The series’ closest inspiration seems to be Zodiac (2007), another film about a mysterious killer who preyed on couples. Like in David Fincher’s movie, the costumes and setting are rigorously faithful to the period and the songs that play on the radio during the murders – incongruously including Vangelis’s Tears in Rain from Blade Runner – are those that were actually playing at the time. 

A limit to this authenticity stopped at talking to the families of the victims, however. Fasoli says this was “a moral choice, because it seemed to us to give them more pain, making them recall the story that was very painful for them. It would have been totally useless, because we were already familiar with the information, because we could read it in the transcripts. We wanted to respect them without having contact with them.” 

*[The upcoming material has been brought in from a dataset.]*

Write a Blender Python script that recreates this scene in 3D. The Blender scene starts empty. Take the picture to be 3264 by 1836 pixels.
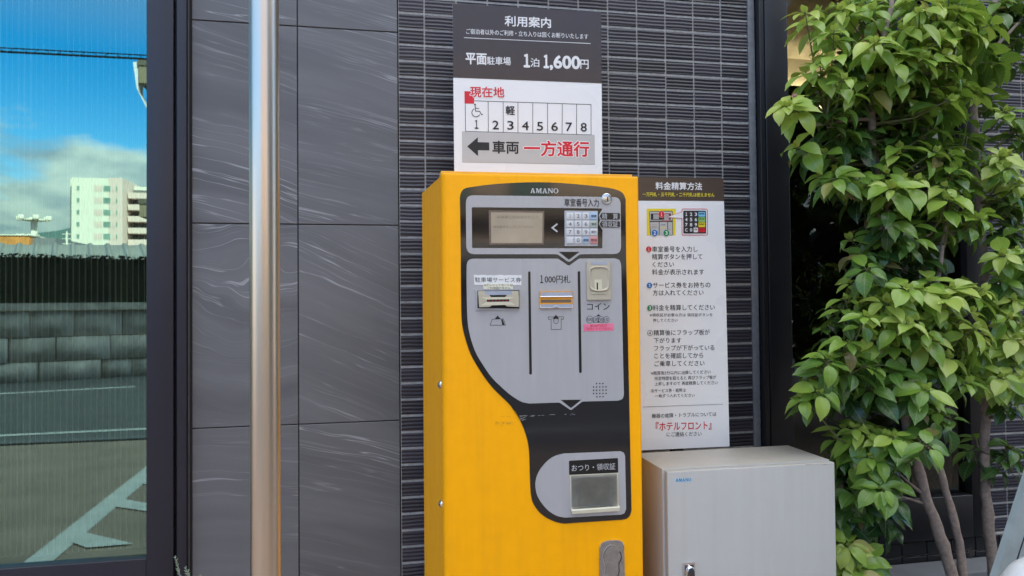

The intentions are expressed sincerely. Yet one of the main failings of the show – for me – is that it is a mere four episodes long and focuses on what seems to be a dead end. Pacciani appears in a cliffhanger in the final episode, making a second season look inevitable. Is it happening?

“We want to take a break,” Sollima says. “We want to go on holiday. But I mean the story, it’s much longer. There are another three or four suspects we’ve yet to explore.” And, of course, murder is big business.